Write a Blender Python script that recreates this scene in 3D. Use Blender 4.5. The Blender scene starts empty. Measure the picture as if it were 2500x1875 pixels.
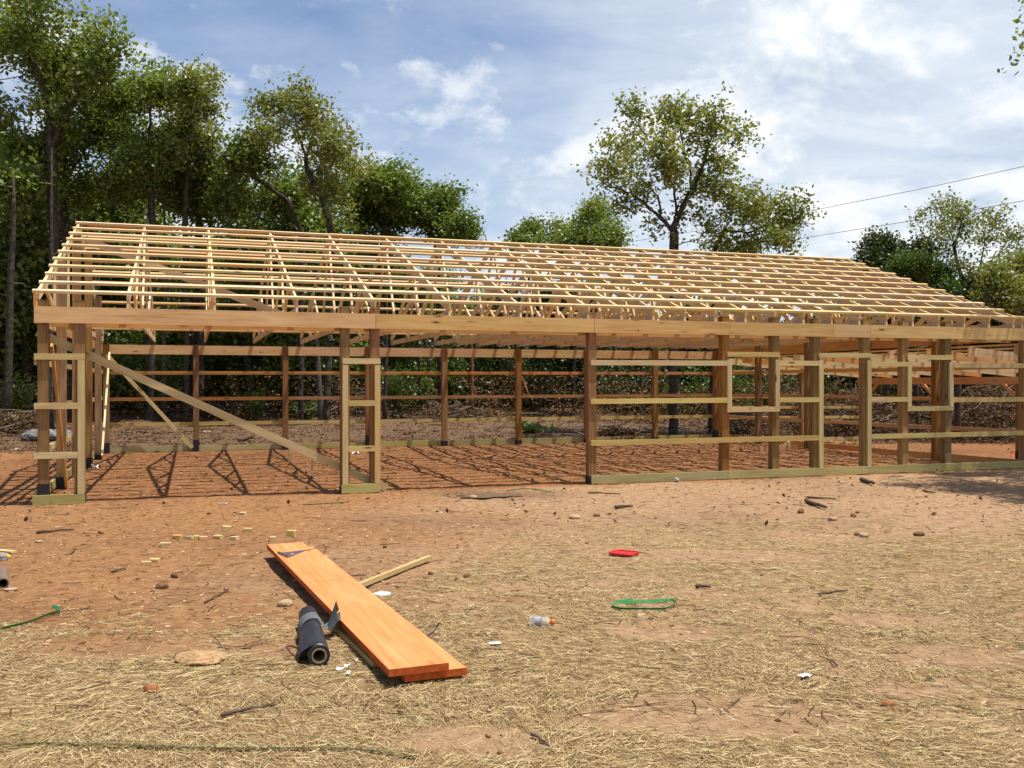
import bpy, math, random
import numpy as np
from mathutils import Vector, Matrix, Euler
C = bpy.context.scene
COL = C.collection
random.seed(7)
RNG = np.random.default_rng(7)

# ------------------------------------------------------------------ camera
F, CX, CY, H = 2392.0, 1250.0, 939.4, 1.712      # photo pixels, eye height in metres
cam = bpy.data.objects.new('camera', bpy.data.cameras.new('camera'))
COL.objects.link(cam); C.camera = cam
cam.data.sensor_width = 36; cam.data.lens = 36*F/2500
cam.data.shift_y = (CY-937.5)/2500
cam.data.clip_end = 3000; cam.data.clip_start = 0.05
cam.location = (0, 0, H); cam.rotation_euler = (math.radians(90), 0, 0)
C.view_settings.view_transform = 'Standard'; C.view_settings.look = 'None'
C.view_settings.gamma = 1; C.view_settings.use_curve_mapping = False
C.view_settings.exposure = 0.40
C.cycles.max_bounces = 8; C.cycles.diffuse_bounces = 3; C.cycles.transparent_max_bounces = 8

# ------------------------------------------------------------------ light
TH = 0.3162                                       # how far the building is turned
U = Vector((math.cos(TH), math.sin(TH), 0)); N = Vector((-math.sin(TH), math.cos(TH), 0))
SUN_DIR = (U*-0.25 + N*0.13 + Vector((0, 0, -1))).normalized()   # the way the light travels
sun = bpy.data.lights.new('sun', 'SUN'); sun.energy = 5.0; sun.angle = math.radians(0.53); sun.color = (1, 0.955, 0.88)
so = bpy.data.objects.new('sun', sun); COL.objects.link(so)
so.rotation_euler = SUN_DIR.to_track_quat('-Z', 'Y').to_euler()
SUN_EL = math.asin(-SUN_DIR.z); SUN_AZ = math.atan2(-SUN_DIR.x, -SUN_DIR.y)

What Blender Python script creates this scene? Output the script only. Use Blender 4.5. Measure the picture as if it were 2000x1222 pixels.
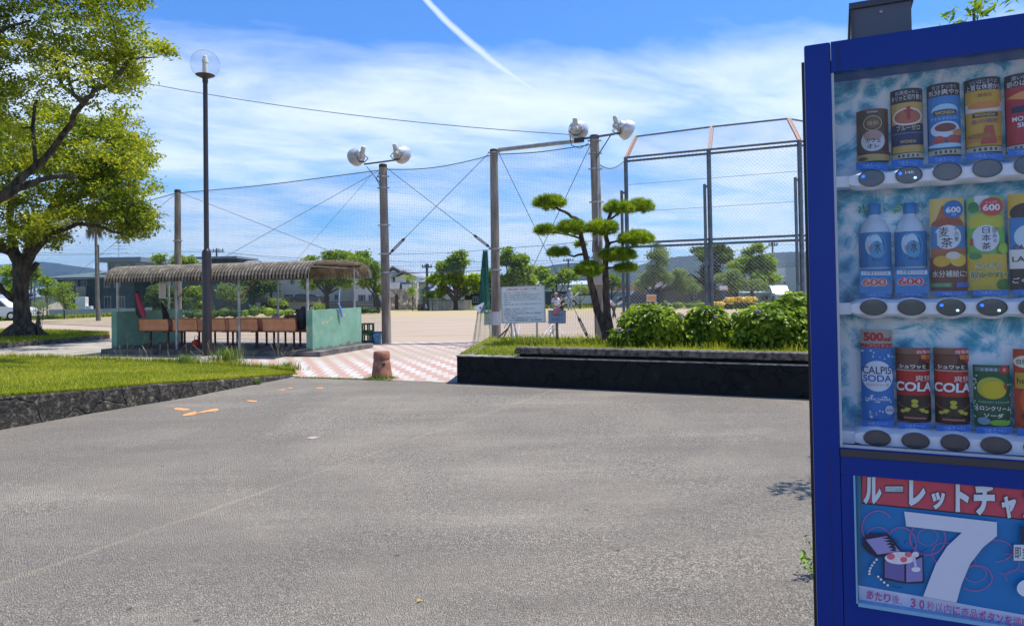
import bpy, bmesh, math, random
import numpy as np
from mathutils import Vector, Matrix
random.seed(7); rng = np.random.default_rng(7)
PI = math.pi
sc = bpy.context.scene
for o in list(bpy.data.objects): bpy.data.objects.remove(o)

# ------------------------------------------------------------------ camera
F = 1370.0; CX = 1000.0; PITCH = math.radians(1.04); ROLL = math.atan(0.0155)
CY = 567.0 - F*math.tan(PITCH); EYE = 1.5
cd = bpy.data.cameras.new('camera'); cam = bpy.data.objects.new('camera', cd); sc.collection.objects.link(cam)
cd.sensor_width = 36.0; cd.lens = F/2000*36; cd.shift_y = -(611.0-CY)/2000.0
cd.clip_start = 0.05; cd.clip_end = 12000
R3 = Matrix.Rotation(PI/2+PITCH, 3, 'X') @ Matrix.Rotation(-ROLL, 3, 'Z')
cam.matrix_world = Matrix.Translation((0, 0, EYE)) @ R3.to_4x4()
sc.camera = cam
# ------------------------------------------------------------------ exposure
sc.view_settings.view_transform = 'Standard'; sc.view_settings.look = 'None'
sc.view_settings.exposure = 0.5; sc.view_settings.gamma = 1.0
# ------------------------------------------------------------------ sun
SUNV = Vector((0.38, 0.11, 1.0)).normalized()
sd = bpy.data.lights.new('sun', 'SUN'); sd.energy = 4.6; sd.angle = math.radians(0.53); sd.color = (1, .965, .91)
so = bpy.data.objects.new('sun', sd); sc.collection.objects.link(so)
so.rotation_euler = SUNV.to_track_quat('Z', 'Y').to_euler(); so.location = (0, 0, 60)
# ------------------------------------------------------------------ world: sky, thin cloud, contrail
w = bpy.data.worlds.new('World'); sc.world = w; w.use_nodes = True
nt = w.node_tree; N = nt.nodes; L = nt.links
for n in list(N): N.remove(n)
def nd(t, **k):
    n = N.new(t)
    for a, b in k.items(): setattr(n, a, b)
    return n
def mth(op, a, b=None, c=None, clamp=False):
    n = N.new('ShaderNodeMath'); n.operation = op; n.use_clamp = clamp
    for i, v in enumerate((a, b, c)):
        if v is None: continue
        if isinstance(v, (int, float)): n.inputs[i].default_value = v
        else: L.new(v, n.inputs[i])
    return n.outputs[0]
def ramp(src, pts):
    n = N.new('ShaderNodeValToRGB'); L.new(src, n.inputs[0]); e = n.color_ramp.elements
    while len(e) < len(pts): e.new(.5)
    for i, (p, v) in enumerate(pts):
        e[i].position = p; e[i].color = (v, v, v, 1) if isinstance(v, (int, float)) else (*v, 1)
    return n.outputs[0]
sky = nd('ShaderNodeTexSky'); sky.sky_type = 'NISHITA'; sky.sun_disc = False
sky.sun_elevation = math.asin(SUNV.z); sky.sun_rotation = math.atan2(SUNV.x, SUNV.y)
sky.air_density = 1.0; sky.dust_density = 0.6; sky.ozone_density = 2.5
out = nd('ShaderNodeOutputWorld'); bg = nd('ShaderNodeBackground'); bg.inputs[1].default_value = 0.12
tc = nd('ShaderNodeTexCoord'); sep = nd('ShaderNodeSeparateXYZ'); L.new(tc.outputs['Generated'], sep.inputs[0])
dx, dy, dz = sep.outputs
zz = mth('MAXIMUM', dz, 0.0)
den = mth('ADD', zz, 0.12)
u = mth('DIVIDE', dx, den); v = mth('DIVIDE', dy, den)
cmb = nd('ShaderNodeCombineXYZ')
# wisps stretched obliquely
L.new(mth('ADD', mth('MULTIPLY', u, .95), mth('MULTIPLY', v, .18)), cmb.inputs[0])
L.new(mth('ADD', mth('MULTIPLY', v, 1.5), mth('MULTIPLY', u, -.55)), cmb.inputs[1])
n1 = nd('ShaderNodeTexNoise'); n1.inputs['Scale'].default_value = .75; n1.inputs['Detail'].default_value = 9
n1.inputs['Roughness'].default_value = .56; n1.inputs['Distortion'].default_value = .35; L.new(cmb.outputs[0], n1.inputs[0])
cmb2 = nd('ShaderNodeCombineXYZ')
L.new(mth('ADD', mth('MULTIPLY', u, 2.2), mth('MULTIPLY', v, 1.5)), cmb2.inputs[0])
L.new(mth('ADD', mth('MULTIPLY', v, 3.6), mth('MULTIPLY', u, -2.2)), cmb2.inputs[1])
n2 = nd('ShaderNodeTexNoise'); n2.inputs['Scale'].default_value = .8; n2.inputs['Detail'].default_value = 7
n2.inputs['Roughness'].default_value = .6; n2.inputs['Distortion'].default_value = .6; L.new(cmb2.outputs[0], n2.inputs[0])
bias = ramp(zz, [(0, .72), (.06, .68), (.13, .60), (.16, .58), (.22, .68), (.29, .66), (.335, .44), (.40, .31), (.7, .34)])
cl = mth('ADD', mth('ADD', mth('MULTIPLY', n1.outputs[0], .84), mth('MULTIPLY', n2.outputs[0], .42)), mth('SUBTRACT', bias, .68))
cf = ramp(cl, [(.37, 0.0), (.52, .36), (.64, .72), (.80, 1.0)])
# contrail: a curved line across the sky given by two direction points
def rdir(px, py):
    d = R3 @ Vector(((px-CX)/F, -(py-CY)/F, -1)); return d.normalized()
a, b = rdir(825, -8), rdir(1130, 225); nrm = a.cross(b).normalized(); mid = (a+b).normalized(); tg = (b-a).normalized()
def dot(vec):
    n = N.new('ShaderNodeVectorMath'); n.operation = 'DOT_PRODUCT'; L.new(tc.outputs['Generated'], n.inputs[0]); n.inputs[1].default_value = vec
    return n.outputs['Value']
t = dot(tg); dist = dot(nrm)
n3 = nd('ShaderNodeTexNoise'); n3.inputs['Scale'].default_value = 38; n3.inputs['Detail'].default_value = 6; L.new(tc.outputs['Generated'], n3.inputs[0])
tt = mth('DIVIDE', mth('SUBTRACT', t, mid.dot(tg)), (b-a).length/2)     # -1..1 along the trail
bow = mth('MULTIPLY', mth('SUBTRACT', 1.0, mth('MULTIPLY', tt, tt)), -0.0125)
dd = mth('ABSOLUTE', mth('ADD', mth('ADD', dist, bow), mth('MULTIPLY', mth('SUBTRACT', n3.outputs[0], .5), .004)))
wid = mth('ADD', .0044, mth('MULTIPLY', mth('ADD', tt, 1.0), .0020))
core = mth('SUBTRACT', 1.0, mth('DIVIDE', dd, wid), clamp=True)
ends = mth('MULTIPLY', mth('SUBTRACT', 1.0, mth('ABSOLUTE', mth('MULTIPLY', mth('SUBTRACT', tt, -.1), .56)), clamp=True), 1.9, clamp=True)
tr = mth('MULTIPLY', mth('MULTIPLY', mth('POWER', core, .55), ends), .80)
fac = mth('MAXIMUM', cf, tr)
tint = nd('ShaderNodeMix', data_type='RGBA', blend_type='MULTIPLY'); tint.inputs[0].default_value = 1
L.new(sky.outputs[0], tint.inputs[6]); tint.inputs[7].default_value = (.42, .78, 1.25, 1)
mx = nd('ShaderNodeMix', data_type='RGBA'); L.new(fac, mx.inputs[0]); L.new(tint.outputs[2], mx.inputs[6]); mx.inputs[7].default_value = (5.9, 6.6, 7.5, 1)
L.new(mx.outputs[2], bg.inputs[0]); L.new(bg.outputs[0], out.inputs[0])

# ------------------------------------------------------------------ photo pixel -> world
def ray(px, py):
    d = R3 @ Vector(((px-CX)/F, -(py-CY)/F, -1)); return d/d.y
def P(px, py, Y):
    d = ray(px, py); return Vector((d.x*Y, Y, EYE+d.z*Y))
def G(px, py, z=0.0):
    d = ray(px, py); t = (z-EYE)/d.z; return Vector((d.x*t, t, z))
# ------------------------------------------------------------------ materials
def hexc(h):
    h = h.lstrip('#'); r = [int(h[i:i+2], 16)/255 for i in (0, 2, 4)]
    return tuple(c/12.92 if c <= .04045 else ((c+.055)/1.055)**2.4 for c in r)
MC = {}
class NT:
    def __init__(s, m): s.t = m.node_tree; s.N = s.t.nodes; s.L = s.t.links
    def new(s, t, **k):
        n = s.N.new(t)
        for a, b in k.items(): setattr(n, a, b)
        return n
    def math(s, op, a, b=None, clamp=False):
        n = s.N.new('ShaderNodeMath'); n.operation = op; n.use_clamp = clamp
        for i, v in enumerate((a, b)):
            if v is None: continue
            if isinstance(v, (int, float)): n.inputs[i].default_value = v
            else: s.L.new(v, n.inputs[i])
        return n.outputs[0]
    def noise(s, vec, scale, detail=4, rough=.55, dist=0):
        n = s.N.new('ShaderNodeTexNoise'); n.inputs['Scale'].default_value = scale; n.inputs['Detail'].default_value = detail
        n.inputs['Roughness'].default_value = rough; n.inputs['Distortion'].default_value = dist
        if vec is not None: s.L.new(vec, n.inputs[0])
        return n.outputs[0]
    def ramp(s, src, pts):
        n = s.N.new('ShaderNodeValToRGB'); s.L.new(src, n.inputs[0]); e = n.color_ramp.elements
        while len(e) < len(pts): e.new(.5)
        for i, (p, v) in enumerate(pts):
            e[i].position = p; e[i].color = (v, v, v, 1) if isinstance(v, (int, float)) else (*v[:3], 1)
        return n.outputs[0]
    def mix(s, f, a, b, bt='MIX'):
        n = s.N.new('ShaderNodeMix'); n.data_type = 'RGBA'; n.blend_type = bt
        for i, v in ((0, f), (6, a), (7, b)):
            if isinstance(v, (int, float)): n.inputs[i].default_value = v
            elif isinstance(v, tuple): n.inputs[i].default_value = (*v[:3], 1)
            else: s.L.new(v, n.inputs[i])
        return n.outputs[2]
    def bump(s, h, strength, dist=.01):
        n = s.N.new('ShaderNodeBump'); n.inputs['Strength'].default_value = strength; n.inputs['Distance'].default_value = dist
        s.L.new(h, n.inputs['Height']); return n.outputs[0]
def newmat(name):
    m = bpy.data.materials.new(name); m.use_nodes = True
    return m, NT(m), m.node_tree.nodes['Principled BSDF']
def M(name, col, rough=.7, metal=0.0, var=.0, vs=4, col2=None, bump=0, bs=40, bd=.01, spec=.5, coat=0, stretch=None, edge=(.35, .65)):
    if name in MC: return MC[name]
    if isinstance(col, str): col = hexc(col)
    if isinstance(col2, str): col2 = hexc(col2)
    m, T, b = newmat(name)
    b.inputs['Base Color'].default_value = (*col, 1); b.inputs['Roughness'].default_value = rough
    b.inputs['Metallic'].default_value = metal; b.inputs['Specular IOR Level'].default_value = spec; b.inputs['Coat Weight'].default_value = coat
    if var or col2 or bump:
        tcn = T.new('ShaderNodeTexCoord'); vec = tcn.outputs['Object']
        if stretch:
            mp = T.new('ShaderNodeMapping'); T.L.new(vec, mp.inputs[0]); mp.inputs['Scale'].default_value = stretch; vec = mp.outputs[0]
        if var or col2:
            c2 = col2 or tuple(min(1, c*(1+var)) for c in col); c1 = tuple(c*(1-var) for c in col)
            n = T.noise(vec, vs, 6, .6); r = T.ramp(n, [(edge[0], c1), (edge[1], c2)]); T.L.new(r, b.inputs['Base Color'])
        if bump:
            T.L.new(T.bump(T.noise(vec, bs, 5, .6), bump, bd), b.inputs['Normal'])
    MC[name] = m; return m
def pm(h, rough=.45):
    k = 'ink_'+h.lstrip('#')
    return M(k, h, rough)
def leafmat(name, cols, trans=.35, rough=.5, clump=1.2):
    if name in MC: return MC[name]
    m, T, b = newmat(name)
    g = T.new('ShaderNodeNewGeometry'); tcn = T.new('ShaderNodeTexCoord')
    n = T.noise(tcn.outputs['Object'], clump, 3, .5)
    f = T.math('ADD', T.math('MULTIPLY', g.outputs['Random Per Island'], .55), T.math('MULTIPLY', T.math('SUBTRACT', n, .28), 1.0))
    c = T.ramp(f, [(i/(len(cols)-1)*.8+.1, q) for i, q in enumerate(cols)])
    T.L.new(c, b.inputs['Base Color']); b.inputs['Roughness'].default_value = rough; b.inputs['Specular IOR Level'].default_value = .35
    tr = T.new('ShaderNodeBsdfTranslucent'); c2 = T.mix(.55, c, (1.0, 1.0, .35), 'MULTIPLY'); br = T.mix(1.0, c2, (1.5, 1.5, 1.2), 'MULTIPLY'); T.L.new(br, tr.inputs[0])
    ms = T.new('ShaderNodeMixShader'); ms.inputs[0].default_value = trans
    T.L.new(b.outputs[0], ms.inputs[1]); T.L.new(tr.outputs[0], ms.inputs[2]); T.L.new(ms.outputs[0], T.N['Material Output'].inputs[0])
    MC[name] = m; return m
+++
- EXERCISE OBJECTIVE
Start with the line that includes "What Blender Python" and finish with the line that includes "for o in list(bpy.data.objects): bpy.data.objects.remove(o)": reproduce those lines exactly, nothing before or after, and omit any pictures.

- THE ANSWER
What Blender Python script creates this scene? Output the script only. Use Blender 4.5. Measure the picture as if it were 2000x1222 pixels.
import bpy, bmesh, math, random
import numpy as np
from mathutils import Vector, Matrix
random.seed(7); rng = np.random.default_rng(7)
PI = math.pi
sc = bpy.context.scene
for o in list(bpy.data.objects): bpy.data.objects.remove(o)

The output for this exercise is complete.